MilanoSmessi i guantoni da box. Niente più passerelle televisive. Persa, ormai, la poltrona di assessore. Anche il carcere è alle spalle. L’ultimo «confino» sono le mura di casa. Un orizzonte senza panorama. Soprattutto, senza una prospettiva sulla politica. Il suo terreno. Il palco che Pier Gianni Prosperini ha calcato negli ultimi vent’anni. E a cui ha dovuto rinunciare, travolto dallo scandalo delle tangenti intascate dal tycoon delle tv locali Raimondo Lagostena Bassi. Così, ieri mattina, l’ex assessore si è alzato di buon’ora. È andato nel suo studio e ha scritto tre lettere. Una alla moglie, un’altra alla figlia e l’ultima ai magistrati che hanno indagato su di lui. Quindi - verso le 7.30 - ha preso un bisturi, e si è tagliato alle braccia e alle gambe. Un tentativo di suicidio concluso con un ricovero in codice verde. Non ha rischiato la vita, Prosperini. Però «non sono riuscito a farla finita», ha detto prima ancora che lo portassero in ospedale.

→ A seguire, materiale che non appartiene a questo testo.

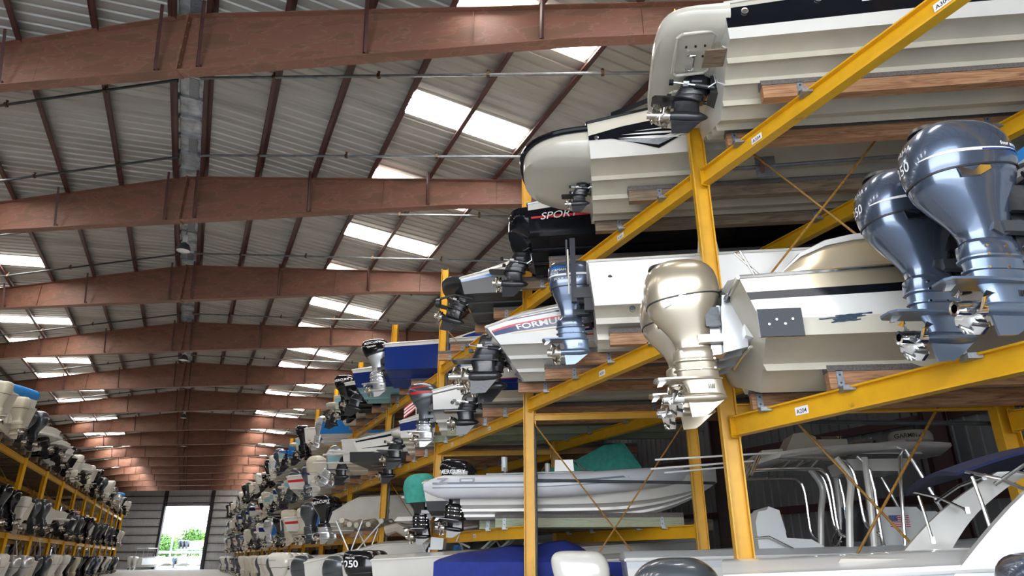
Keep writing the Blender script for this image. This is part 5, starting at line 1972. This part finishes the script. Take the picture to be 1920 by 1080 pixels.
# ------------------------------------------------------------------ the rack across the aisle
rnd = random.Random(33)
L3 = [(5, (1, 'boxy', 'creamob')), (5, (1, 'boxy', 'creamob')), (0, (2, 'round', 'steeldark')), (0, ('drive',)), (2, ('drive',)), (6, ('drive',)), (2, (1, 'wedge', 'blackob')), (0, (1, 'boxy', 'whiteob')), (0, ('drive',)), (5, (1, 'boxy', 'whiteob')), (2, (1, 'wedge', 'blackob')), (0, ('drive',)), (1, (2, 'round', 'steeldark')), (0, (1, 'slab', 'whiteob')), (2, ('drive',)), (0, (1, 'round', 'steeldark')), (0, (1, 'boxy', 'creamob')), (1, ('drive',)), (0, (1, 'round', 'silver')), (5, (2, 'wedge', 'blackob')), (0, ('drive',)), (0, (1, 'boxy', 'whiteob'))]
L2 = [(0, (2, 'round', 'steeldark')), (0, (3, 'wedge', 'blackob')), (0, (3, 'wedge', 'blackob')), (5, (1, 'boxy', 'whiteob')), (0, (2, 'round', 'steeldark')), (0, (1, 'wedge', 'blackob')), (0, ('drive',)), (2, (1, 'wedge', 'blackob')), (0, (1, 'round', 'steeldark')), (0, (2, 'round', 'steeldark')), (1, (2, 'wedge', 'blackob')), (0, (2, 'wedge', 'blackob')), (0, (1, 'round', 'silver')), (5, (2, 'round', 'steeldark')), (0, (2, 'wedge', 'blackob')), (0, (1, 'boxy', 'whiteob')), (0, (2, 'round', 'steeldark')), (1, ('drive',)), (0, (2, 'wedge', 'blackob')), (0, (2, 'slab', 'whiteob')), (0, (2, 'slab', 'whiteob')), (0, (2, 'slab', 'whiteob'))]
L1 = [(0, (1, 'slab', 'whiteob')), (0, (2, 'round', 'silver')), (0, (1, 'slab', 'whiteob')), (0, (2, 'round', 'silver')), (5, (1, 'boxy', 'creamob')), (0, (2, 'round', 'steeldark')), (0, (1, 'slab', 'whiteob')), (0, (2, 'slab', 'whiteob')), (0, (2, 'wedge', 'blackob')), (5, (2, 'boxy', 'creamob')), (0, (2, 'round', 'steeldark')), (0, (2, 'wedge', 'blackob')), (5, (1, 'boxy', 'creamob')), (1, (2, 'round', 'steelblue')), (0, (1, 'slab', 'whiteob')), (0, (2, 'round', 'steeldark')), (0, (1, 'wedge', 'blackob')), (0, (2, 'slab', 'whiteob')), (0, (1, 'round', 'silver')), (0, (2, 'round', 'steeldark')), (0, (1, 'slab', 'whiteob')), (0, (1, 'boxy', 'creamob'))]
for lst, z, tier, ph in ((L3, 6.25 + KU + .1, 'top tier', .2), (L2, 2.75 + KU + .1, 'middle tier', .2), (L1, FZ, 'floor', .2)):
    for i, (ty, e) in enumerate(lst):
        t_ = 26.4 + ph + 3.1 * i
        if t_ > 95:
            break
        s_ = SLF + .3 + rnd.uniform(-.25, .4)
        where = ('on the %s' % tier) if tier == 'floor' else 'on the %s' % tier
        b = far_boat('%s boat with %s, %s along the %s across the aisle' % (HUE[ty], eng_words(e), ORD[i], tier), 0, 0, z, ty, e, lod=1 if i < 9 else 0, left=True, s=s_, t=t_, tilt=rnd.choice((0, 0, .1, .3)) if tier != 'floor' else rnd.choice((0, .05)), group='boats across the aisle, %s' % tier)
        if tier == 'top tier' and i in (1, 19):
            mb = MB()
            mb.tube([(.05, -1.1, 1.72), (.03, -.3, 1.74), (.05, .5, 1.73), (.05, 1.15, 1.72)], .25, M['skyc'], 16)
            mb.build('rolled_cover', b, label='bright blue rolled cover')
            mb = MB()
            mb.loft([[(x, y, z_) for x, z_ in ((-.2, 1.15), (.5, 1.15), (.45, 1.5), (-.25, 1.5))] for y in (-1.0, 1.0)], M['white'])
            mb.build('sun_pad', b)
        if tier == 'middle tier' and i in (9,):
            for yy in (-.7, .7):
                fm = MB()
                for k in range(7):
                    fm.box((.15, yy, 1.45 + .06 * k), (.012, .42, .06), M['flagred'] if k % 2 == 0 else M['sign'])
                fm.box((.155, yy + .1, 1.68), (.016, .2, .22), M['flagblue'])
                fm.tube([(.15, yy + .22, 1.1), (.15, yy + .22, 2.0)], .015, M['alu'], 6)
                fm.build('flag', b)
        if tier == 'floor' and i % 2 == 0:
            for yy in (-.9, .9):
                mb = MB()
                mb.tube([(.8, yy, 1.2), (1.2, yy, 2.35), (2.4, yy, 2.4), (2.9, yy, 1.3)], .03, M['alu'], 6)
                mb.build('tower_frame', b)
            mb = MB()
            mb.loft([[(x, y, z_) for x, z_ in ((1.0, 2.35), (2.6, 2.4), (2.6, 2.46), (1.0, 2.42))] for y in (-.9, .9)], M['vinyl'] if i % 4 else M['tanvinyl'])
            mb.build('hard_top', b)
for k in range(24):
    t_ = 26.0 + 3.1 * k
    for z in (2.75, 6.25):
        for d in (-.5, .5):
            if k < 22 and z > 2 and k % 1 == 0 and (k < 12):
                bunk(rack_l, SLF + .35, -15.5, t_ + .6 + d * 1.16, z, 'woodgrey', side=-1)

# ------------------------------------------------------------------ pipes, lamps
for k, t in enumerate(FT[:-1]):
    for j, dt in enumerate((1.85, 5.45)):
        if t + dt > T1 - 1 or t < 0:
            continue
        for sg, m in ((-1, 'pipedark'), (1, 'pipe')):  # same pipe: shade painted into the far side's colour, light into the near side's
            mb = MB()
            u1 = 15.5
            zz = lambda u: roof_z(RS + u) - .44
            mb.tube([(sg * .3, 0, zz(sg * .3)), (sg * u1, 0, zz(sg * u1))], .034, M[m], 8)
            mb.tube([(sg * .3, 0, zz(0)), (sg * .3, 0, zz(0) + .08)], .03, M[m], 8)
            mb.revx([(-.05, .05), (.05, .05)], M[m], 10, c=(sg * .34, 0, zz(.34)))
            root = mb.build('sprinkler_pipe', None, loc=P(RS, t + dt, 0), rz=PHI, label='%s sprinkler pipe down the roof slope, %s beyond the %s roof beam' % ('lit-grey, near rack side' if sg > 0 else 'shade-dark, far aisle side', ('just', 'midway')[j], ORD[max(0, k - 2)] if k > 1 else 'overhead'), cat='pipe', group='sprinkler pipes under the roof')
            if k < 8:
                for q in (2.1, 4.6, 7.1, 9.6, 12.1):
                    hb = MB()
                    hb.tube([(sg * q, 0, zz(sg * q)), (sg * q, 0, zz(sg * q) + .10)], .02, M['brass'], 6)
                    hb.revz([(.035, .10), (.035, .115)], M['brass'], 8, c=(sg * q, 0, zz(sg * q)))
                    hb.box((sg * q, 0, zz(sg * q)), (.07, .09, .09), M['brass'])
                    hb.build('sprinkler_head', root)
for k, t in enumerate((23.2, 38.6, 56.5, 72.0)):
    root = put('high_bay_lamp', None, loc=P(RS - .06, t, 11.55), label='bell-shaped hanging lamp at the ridge, %s from the camera' % ORD[k], cat='lamp', group='ridge lamps')
    mb = MB()
    mb.revz([(.05, .32), (.07, .30), (.16, .24), (.215, .12), (.235, 0.0), (.225, 0.0), (.15, .2), (.05, .27)], M['steeldark'], 24)
    mb.build('lamp_shade', root)
    mb = MB()
    mb.revz([(.222, .005), (.20, .0), (.12, -.02), (.01, -.025)], M['lampglass'], 24)
    mb.build('lens', root)
    mb = MB()
    mb.box((0, 0, .46), (.16, .16, .26), M['sign'])
    mb.box((0, 0, .32), (.24, .05, .04), M['sign'])
    mb.tube([(0, 0, .58), (0, 0, .86)], .02, M['alu'], 8)
    mb.build('ballast_box', root)
# pipes standing beside the near posts and running through the rack
for k, nm in ((1, 'the biggest yellow post'), (2, 'the second yellow post, left of the crossed rods'), (3, 'the third yellow post, near the covered outboard'), (4, 'the fourth yellow post beyond the twin black outboards')):
    mb = MB()
    mb.tube([(0, 0, 0.02), (0, 0, 9.6)], .045, M['pipe'], 12)
    for z in (3.2, 5.6, 7.9):
        mb.revz([(.062, -.06), (.062, .06)], M['pipe'], 12, c=(0, 0, z))
    mb.build('standpipe', None, loc=P(SF + .24, RT[k] + .28, 0), label='grey vertical sprinkler pipe beside %s' % nm, cat='pipe')
for t, z, x1, nm, m in ((10.98, 7.27, 3.2, 'across the white underside of the black-swoosh boat', 'pipe'), (16.98, 3.15, 3.9, 'in front of the grey inflatable boat', 'pipedark'), (10.98, 3.36, 3.6, 'above the hard top boat', 'pipedark')):
    mb = MB()
    mb.tube([(.25, 0, 0), (x1, 0, .06 if z > 7 else -.1)], .03, M[m], 10)
    r = mb.build('sprinkler_pipe', None, loc=P(SF, t, z), rz=PHI, label='horizontal sprinkler pipe %s' % nm, cat='pipe')
    if z > 7:
        mb = MB()
        mb.box((1.22, -.02, .0), (.30, .012, .36), M['galv'])
        mb.box((1.16, -.05, .0), (.05, .05, .22), M['rust'])
        mb.build('heat_shield', r, label='square galvanised plate')

# ------------------------------------------------------------------ outside the far door
def tree(p, h, r, seed, lm, label):
    root = put('tree', None, loc=p, label=label, cat='tree', group='trees outside the far door')
    rn = random.Random(seed)
    mb = MB()
    mb.tube([(0, 0, 0), (.1, 0, h * .35), (.05, .1, h * .6)], [.22, .16, .08], M['bark'], 8)
    for k in range(5):
        a = rn.uniform(0, 6.28)
        mb.tube([(.05, 0, h * .4), (math.cos(a) * r * .5, math.sin(a) * r * .5, h * .68)], [.1, .03], M['bark'], 5)
    mb.build('trunk', root)
    mb = MB()
    blobs = [(rn.uniform(-.6, .6) * r, rn.uniform(-.6, .6) * r, h * rn.uniform(.40, .88), r * rn.uniform(.35, .6)) for _ in range(12)]
    vs, fs = [], []
    for k in range(2600):
        bx, by, bz, br = blobs[rn.randrange(12)]
        d = Vector((rn.gauss(0, 1), rn.gauss(0, 1), rn.gauss(0, 1))).normalized() * br * rn.uniform(.75, 1.05)
        c = Vector((bx, by, bz)) + d
        u = Vector((rn.gauss(0, 1), rn.gauss(0, 1), rn.gauss(0, 1))).normalized()
        w = u.cross(d).normalized()
        q = .22 * rn.uniform(.7, 1.4)
        o = len(vs)
        vs += [c - u * q, c + w * q * .6, c + u * q, c - w * q * .6]
        fs.append((o, o + 1, o + 2, o + 3))
    mb.add(vs, fs, M[lm])
    mb.build('crown', root)


for k, (s_, t_, h, r, lm, lb) in enumerate(((-12.5, 150, 5.6, 2.6, 'leaf', 'bushy yellow-green tree at the left of the doorway view'), (-4.8, 153, 6.4, 2.6, 'leafd', 'rounded green tree left of the outdoor boat rack'), (.6, 153, 6.6, 2.5, 'leafd', 'green tree behind the outdoor rack, taller than the boat on it'), (3.0, 163, 6.3, 2.8, 'leaf', 'light green tree at the right of the doorway view'), (-3.0, 172, 5.4, 3.2, 'leaf', 'low pale tree far beyond the outdoor rack'), (8.5, 155, 6.0, 2.6, 'leafd', 'green tree half hidden by the right door edge'))):
    tree(P(s_, t_, 0), h, r, k, lm, lb)
orack = put('outdoor_rack', None, label='pale blue steel boat rack standing outside the far door', cat='boat rack')
for s_ in (-9.5, -2.7, 4.2):
    mb = MB()
    mb.ibeam((0, 0, 0), (0, 0, 8.2), .25, .25, M['paleblue'], up=(1, 0, 0))
    mb.build('post', orack, loc=P(s_, 140, 0), rz=PHI)
for z, h in ((7.55, .3), (2.5, .42)):
    mb = MB()
    mb.ibeam((-10, 0, 0), (4.6, 0, 0), .2, h, M['paleblue'])
    mb.build('beam', orack, loc=P(0, 140, z) - NP * .26, rz=PHI)


def yard_boat(label, s_, t_, z, ty, eng, top):
    b = boat(label, s_, t_, z, HT[ty], key=('type', ty), n=18)
    b.rotation_euler.z = PHI + PI / 2
    n, kind, paint = eng
    for i in range(n):
        add_outboard(b, -.32, (i - (n - 1) / 2) * .66, .08, kind, paint, lod=0)
    if top:
        for yy in (-.9, .9):
            mb = MB()
            mb.tube([(1.2, yy, 1.1), (1.2, yy, 2.5), (2.8, yy, 2.55), (2.9, yy, 1.1)], .04, M['alu'], 6)
            mb.build('tower_frame', b)
        mb = MB()
        mb.box((2.0, 0, 2.58), (2.2, 2.0, .08), M['white'])
        mb.build('hard_top', b)
    return b


yard_boat('white boat with triple outboards on the outdoor rack', -.2, 138.9, 3.0, 0, (3, 'round', 'steeldark'), False)
yard_boat('white boat parked outside at the left of the doorway', -4.2, 131, .3, 0, (1, 'slab', 'whiteob'), False)
yard_boat('white boat with one outboard parked outside, middle of the doorway', -1.3, 131, .3, 5, (1, 'round', 'steelblue'), True)
yard_boat('white boat with a pipe tower parked outside by the right door edge', 1.9, 131, .3, 0, (1, 'boxy', 'creamob'), True)
yard_boat('white boat with pipe frame parked indoors before the far wall', -7.2, 112, .3, 0, (2, 'slab', 'whiteob'), True)

# turn the whole place so that the boats lie along the x axis
RZ = Matrix.Rotation(-PHI, 4, 'Z')
bpy.context.view_layer.update()
for o in list(S.objects):
    if o.parent is None:
        o.matrix_world = RZ @ o.matrix_world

«Non odio né i pm né i giudici», scrive nella lettera indirizzata ai magistrati. «Non ho nulla contro di voi». Però «la Regione non ha subito alcun danno dalla mia attività», perché «le scelte operative non competevano a me», e «non sono mai entrato in decisioni che abbiano turbato le gare d’appalto». Ed è l’accusa che la Procura gli ha rivolto, aver preso denaro per favorire il network di Lagostena. Nessun riferimento, però, alle tangenti. Piuttosto, una sorta di memoria difensiva per affermare la bontà del proprio operato. E poi «l’impianto accusatorio era imponente, così ho scelto di patteggiare per tornare a casa dalla mia famiglia». E anche alla famiglia, scrive. «Mi dispiace, vi voglio bene. Ma non considerate il suicidio come qualcosa da condannare moralmente». Poi ha impugnato il bisturi.
A trovarlo è stata la moglie. Prosperini era leggermente stordito da due pillole di Stilnox, un sonnifero che usava per combattere l’insonnia. Ha chiesto che non venisse chiamato il 118, per evitare il clamore dei media. Inutile. Ora è piantonato nell’ospedale San Carlo, con il permesso di ricevere le visite dei parenti. Dimagrito, altalenante nell’umore, provato. Una vicenda umana che colpisce anche chi su di lui ha indagato. «Al di là della vicenda giudiziaria - commenta il procuratore aggiunto Alfredo Robledo, che ha disposto il sequestro delle lettere - non possiamo che provare dispiacere per quanto accaduto, e augurargli di tornare quanto prima ai suoi affetti». Stesso augurio dal governatore Roberto Formigoni, che si è detto «molto colpito e addolorato, non capisco cosa possa essere passato nella sua testa». «Mi auguro - ha commentato il ministro della Difesa Ignazio La Russa - che ritrovi presto l’amore per la vita e la strada per uscire da questo terribile gorgo».
Ma intanto, niente più Prosperini judoka. O pugile. O tiratore scelto, alpino paracadutista e legionario. L’ex assessore - spiegano ora i suoi legali, Ettore Traini e Luigi Rossi - ha subito il contraccolpo psicologico della detenzione. «Il suo - dicono - non è un gesto dimostrativo né strumentale». Pesa, probabilmente, la traumatica uscita dalla scena politica. Ora più di prima, nel pieno della campagna elettorale per la «sua» Regione. O ancora, le ombre che le inchieste giudiziarie stanno proiettando sul suo passato e - inevitabilmente - sul suo futuro. Storie di un presunto traffico di armi con l’Eritrea che lo vedrebbero intermediario tra imprenditori italiani e funzionari di Asmara, di soldi trovati sui conti esteri (800mila euro su cui indagano la Procura e la Gdf), di rivoli finanziari di cui ancora non si conoscono provenienza e destinazione.

Così, l’ex assessore che pensava di aver chiuso con il patteggiamento a 3 anni e 5 mesi la partita giudiziaria (l’udienza sarà il 4 maggio) si è trovato a fare i conti con i tempi supplementari. E, forse, scoprendosi stanco all’idea di affrontare l’ennesimo round.